Deutsch followed Creighton with a brilliant legal defense. The county has already demolished the house. It procured the power to do so by declaring it a public hazard under the Unsafe Building Ordinance. The neighbors have since petitioned the commissioners to stabilize the slope. But, in order to do that, the county would have to place a lien on the property, and that would require the county to purchase the offending parcel. Acquiring the treacherous piece of real estate was way out of the question.

The alternative would be to declare the Black Oak community a disaster area and call in an Emergency Management Team. That would require an evacuation of the neighbors, and Deutsch was fairly certain that was not what the petitioners wanted.
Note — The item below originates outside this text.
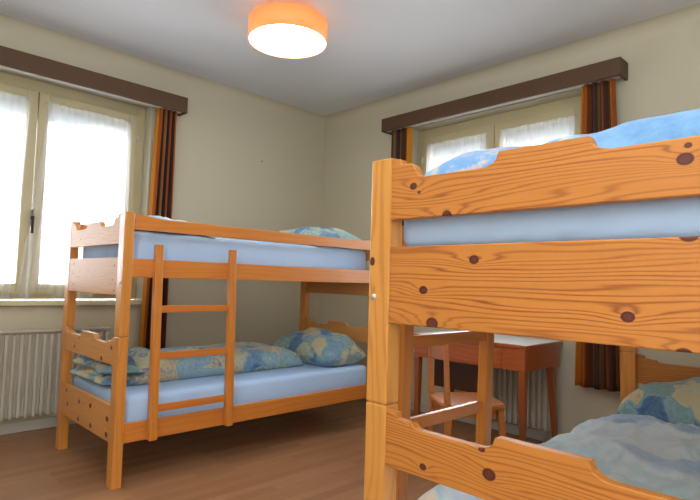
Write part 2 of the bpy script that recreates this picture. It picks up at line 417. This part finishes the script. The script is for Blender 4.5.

He added that even if they were evacuated, the landowners would still be held responsible for the cost of repairing the slope.

Chair David Gantt summarized the comments. Although the commissioners were deeply concerned about the plight of the Black Oak community, they were unable to provide further assistance.

In Other Matters –

The commissioners approved a budget amendment to hire seventeen more employees to manage income eligibility assessment for social services. Jim Holland, from the county’s Health and Human Services Department, explained the county’s hands were tied. They had to follow state and federal guidelines. As if all the problems with the new NC FAST database weren’t enough, Obamacare was requiring all applications for public assistance to be entered into a central database.

Holland explained if more help were not hired to handle the increased workload, processing times and accuracies could fall short of federal standards, thus racking up “substantial” penalties. The commissioners therefore unanimously approved an expenditure of $213,726 for the remainder of the fiscal year. It will, with an equal federal match, buy the county twelve case workers and five people, as required, to supervise them.